En s’inspirant de Thomas Sankara, figure emblématique du panafricanisme, Ibrahim Traoré a su capter l’imaginaire d’une partie de la population, notamment les jeunes. Son discours anti-impérialiste et sa quête d’une souveraineté nationale résonnent dans un pays marqué par des décennies d’influence étrangère. Cependant, pour certains analystes, cette rhétorique sert surtout à légitimer un pouvoir autoritaire, incapable de répondre pleinement aux défis sécuritaires et sociaux.

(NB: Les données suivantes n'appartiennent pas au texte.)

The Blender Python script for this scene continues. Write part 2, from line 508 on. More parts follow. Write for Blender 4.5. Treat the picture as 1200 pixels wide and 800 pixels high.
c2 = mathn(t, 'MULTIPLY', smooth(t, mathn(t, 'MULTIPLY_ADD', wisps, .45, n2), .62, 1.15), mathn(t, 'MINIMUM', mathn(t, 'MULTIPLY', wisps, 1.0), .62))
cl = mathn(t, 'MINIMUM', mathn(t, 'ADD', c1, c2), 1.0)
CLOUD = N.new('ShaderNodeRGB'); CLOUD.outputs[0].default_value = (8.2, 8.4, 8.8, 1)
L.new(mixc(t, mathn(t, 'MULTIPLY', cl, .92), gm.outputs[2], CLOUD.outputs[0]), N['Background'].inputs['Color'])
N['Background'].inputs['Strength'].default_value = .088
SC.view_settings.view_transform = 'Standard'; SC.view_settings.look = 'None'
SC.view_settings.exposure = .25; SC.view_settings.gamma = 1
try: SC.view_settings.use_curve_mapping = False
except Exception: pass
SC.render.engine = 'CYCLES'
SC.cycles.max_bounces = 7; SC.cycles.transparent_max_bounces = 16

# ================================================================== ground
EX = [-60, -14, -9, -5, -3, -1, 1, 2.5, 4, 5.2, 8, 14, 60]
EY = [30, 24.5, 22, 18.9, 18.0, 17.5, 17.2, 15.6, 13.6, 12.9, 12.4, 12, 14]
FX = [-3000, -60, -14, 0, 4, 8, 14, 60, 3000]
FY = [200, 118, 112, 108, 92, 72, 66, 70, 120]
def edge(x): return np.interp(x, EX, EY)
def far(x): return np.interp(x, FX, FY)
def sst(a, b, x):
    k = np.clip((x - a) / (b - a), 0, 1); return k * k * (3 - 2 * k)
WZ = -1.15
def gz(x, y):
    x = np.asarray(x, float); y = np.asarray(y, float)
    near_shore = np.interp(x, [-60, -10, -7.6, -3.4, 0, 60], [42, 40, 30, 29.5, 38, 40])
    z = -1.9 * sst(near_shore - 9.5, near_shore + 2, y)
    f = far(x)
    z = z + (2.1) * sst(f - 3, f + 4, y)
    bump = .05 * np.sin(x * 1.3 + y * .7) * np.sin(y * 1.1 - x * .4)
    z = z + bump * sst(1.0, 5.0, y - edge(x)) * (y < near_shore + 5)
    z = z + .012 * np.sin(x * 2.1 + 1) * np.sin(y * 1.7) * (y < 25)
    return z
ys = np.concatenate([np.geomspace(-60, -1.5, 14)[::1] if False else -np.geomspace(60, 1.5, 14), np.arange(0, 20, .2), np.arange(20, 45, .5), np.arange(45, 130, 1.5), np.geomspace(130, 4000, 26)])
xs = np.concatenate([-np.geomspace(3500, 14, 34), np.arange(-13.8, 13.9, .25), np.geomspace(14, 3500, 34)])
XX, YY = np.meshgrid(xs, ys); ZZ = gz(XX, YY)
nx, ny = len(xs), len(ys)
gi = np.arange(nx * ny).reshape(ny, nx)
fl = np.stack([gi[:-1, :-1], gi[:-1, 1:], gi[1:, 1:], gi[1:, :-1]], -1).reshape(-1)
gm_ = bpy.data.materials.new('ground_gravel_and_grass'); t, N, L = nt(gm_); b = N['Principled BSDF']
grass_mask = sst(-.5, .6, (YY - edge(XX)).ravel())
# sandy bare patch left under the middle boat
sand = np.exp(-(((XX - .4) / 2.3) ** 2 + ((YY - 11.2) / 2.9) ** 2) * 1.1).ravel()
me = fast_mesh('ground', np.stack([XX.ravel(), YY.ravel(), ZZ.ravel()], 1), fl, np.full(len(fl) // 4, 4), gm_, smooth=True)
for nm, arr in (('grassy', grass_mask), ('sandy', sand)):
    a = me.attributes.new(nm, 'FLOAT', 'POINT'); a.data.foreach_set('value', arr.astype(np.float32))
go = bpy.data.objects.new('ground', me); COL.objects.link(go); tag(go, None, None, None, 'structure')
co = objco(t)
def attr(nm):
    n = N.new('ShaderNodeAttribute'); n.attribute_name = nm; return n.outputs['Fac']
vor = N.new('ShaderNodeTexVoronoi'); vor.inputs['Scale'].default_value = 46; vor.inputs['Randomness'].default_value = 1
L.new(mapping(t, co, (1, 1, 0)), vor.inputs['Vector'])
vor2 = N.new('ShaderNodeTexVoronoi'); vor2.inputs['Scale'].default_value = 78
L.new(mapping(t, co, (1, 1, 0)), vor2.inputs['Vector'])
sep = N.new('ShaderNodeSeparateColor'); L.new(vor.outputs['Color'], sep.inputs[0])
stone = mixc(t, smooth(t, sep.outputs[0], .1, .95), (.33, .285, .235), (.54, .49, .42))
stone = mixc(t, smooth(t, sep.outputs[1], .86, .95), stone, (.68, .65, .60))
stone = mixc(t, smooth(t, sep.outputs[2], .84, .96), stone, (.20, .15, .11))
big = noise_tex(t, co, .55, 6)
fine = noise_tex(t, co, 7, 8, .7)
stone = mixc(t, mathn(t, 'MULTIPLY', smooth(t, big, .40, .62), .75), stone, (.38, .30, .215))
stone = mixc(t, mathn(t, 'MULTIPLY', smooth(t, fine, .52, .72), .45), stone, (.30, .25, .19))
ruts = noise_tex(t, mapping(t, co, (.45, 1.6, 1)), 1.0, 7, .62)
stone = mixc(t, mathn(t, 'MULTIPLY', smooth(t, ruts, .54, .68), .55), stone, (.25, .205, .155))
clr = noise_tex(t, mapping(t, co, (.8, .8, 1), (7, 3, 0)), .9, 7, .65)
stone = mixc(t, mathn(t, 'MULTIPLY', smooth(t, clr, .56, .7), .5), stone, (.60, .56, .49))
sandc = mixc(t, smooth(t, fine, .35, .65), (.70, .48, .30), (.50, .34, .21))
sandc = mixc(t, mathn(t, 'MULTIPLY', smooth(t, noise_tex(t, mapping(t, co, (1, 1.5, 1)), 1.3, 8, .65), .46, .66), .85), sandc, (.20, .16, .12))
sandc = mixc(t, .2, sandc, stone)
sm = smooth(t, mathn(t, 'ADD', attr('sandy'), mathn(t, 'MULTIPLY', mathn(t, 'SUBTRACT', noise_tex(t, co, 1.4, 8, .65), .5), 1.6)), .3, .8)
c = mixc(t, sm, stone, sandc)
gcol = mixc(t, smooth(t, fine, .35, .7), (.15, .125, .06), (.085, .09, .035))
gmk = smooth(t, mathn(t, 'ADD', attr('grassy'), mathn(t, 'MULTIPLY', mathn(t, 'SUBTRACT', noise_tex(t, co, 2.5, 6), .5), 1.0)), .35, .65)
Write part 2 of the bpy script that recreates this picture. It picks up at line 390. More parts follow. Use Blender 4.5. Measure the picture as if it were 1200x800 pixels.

Le parallèle avec Sankara, assassiné en 1987, soulève des questions. Si le charisme et la vision de Traoré séduisent, ses méthodes brutales et son rejet assumé de la démocratie divisent. Le rêve d’un Burkina Faso indépendant et prospère reste entravé par une réalité complexe, où la répression et l’insécurité dominent.

Vers un Avenir Incertain

Le Burkina Faso d’Ibrahim Traoré est à la croisée des chemins. Entre aspirations souverainistes et dérives autoritaires, le pays oscille entre espoir et désillusion. Les initiatives patriotiques, bien qu’ambitieuses, risquent de n’être qu’un outil de contrôle, tandis que la lutte contre le jihadisme patine. Dans ce contexte, les Burkinabè, muselés par la peur, peinent à imaginer un avenir où la liberté et la sécurité coexisteraient.

La question demeure : jusqu’où la junte peut-elle aller dans sa quête de souveraineté sans sacrifier les libertés fondamentales ? Pour l’heure, Ouagadougou retient son souffle, dans l’attente d’un changement qui semble encore loin.